> The code is a bit lengthy because it has to allow for three different search
> modes (any, all and exact phrase). So first I define the first part of the
> search query as:
>
> $searchquery = "SELECT i.image_id, i.title, i.medium, j.artist_id,
> a.firstname, a.lastname
> FROM images i, art_img_join j, artists a
> WHERE (i.image_id = j.image_id
> AND j.artist_id = a.artist_id)
> AND ";
>
> And then depending on what type of search they chose it does any of three
> different things with their search text. In the case of an "any" search (as
> in, any of the words they entered), it does this:
>
> // break into an array of separate words, count them
>
> $searchwords = explode (" ", $searchtext);
> $wordcount = count ($searchwords);
>
> // loop through array adding each word to select
>
> foreach ($searchwords as $key => $word) {
>
> $where_clause .= "i.title ILIKE '%$word%'
> OR i.series ILIKE '%$word%'
> OR i.medium ILIKE '%$word%'";
>
> if (($key + 1) < $wordcount) {
> $where_clause .= " OR ";
> }
> }
>
> And then, for any of the three types, it adds this:
>
> $searchquery .= $where_clause . " ORDER BY lower(i.title)";
>
> That's for the actual search query. Now, the reason I didn't just run the
> query and use pg_num_rows is because the images table has quite a lot of
> records. If someone searches for a fairly common word or phrase, they could
> get 20 pages of results... So I didn't want to put any more stress on the
> database, or slow things down any more, than I had to. Thus, I thought the
> count(*) approach might be more efficient.

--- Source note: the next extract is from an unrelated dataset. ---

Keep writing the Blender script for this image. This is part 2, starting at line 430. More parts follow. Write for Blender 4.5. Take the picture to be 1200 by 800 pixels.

Don't do pg_num_rows - it's the wrong approach for this problem.
> So what I did with that was this:
>
> $count_query = "SELECT COUNT(*) AS result_count
> FROM images i, art_img_join j, artists a
> WHERE " . $where_clause;
>
> (I didn't originally have the "AS result_count" in there - I added that when
> I was having trouble extracting the value, hoping that giving it a more
> specific name might help. It didn't.)
>
> $result_count = pg_query($count_query);
>
> $numrows = [any number of things I've tried]
$count_row = pg_fetch_assoc($result_count) or die ('problem: ' .
pg_last_error());
$numrows = $count_row['result_count'];
:D
You can't do it all in one step with pg_fetch_assoc (afaik), but this is
easy enough.
No idea why it's not working with pg_fetch_result but this way does work.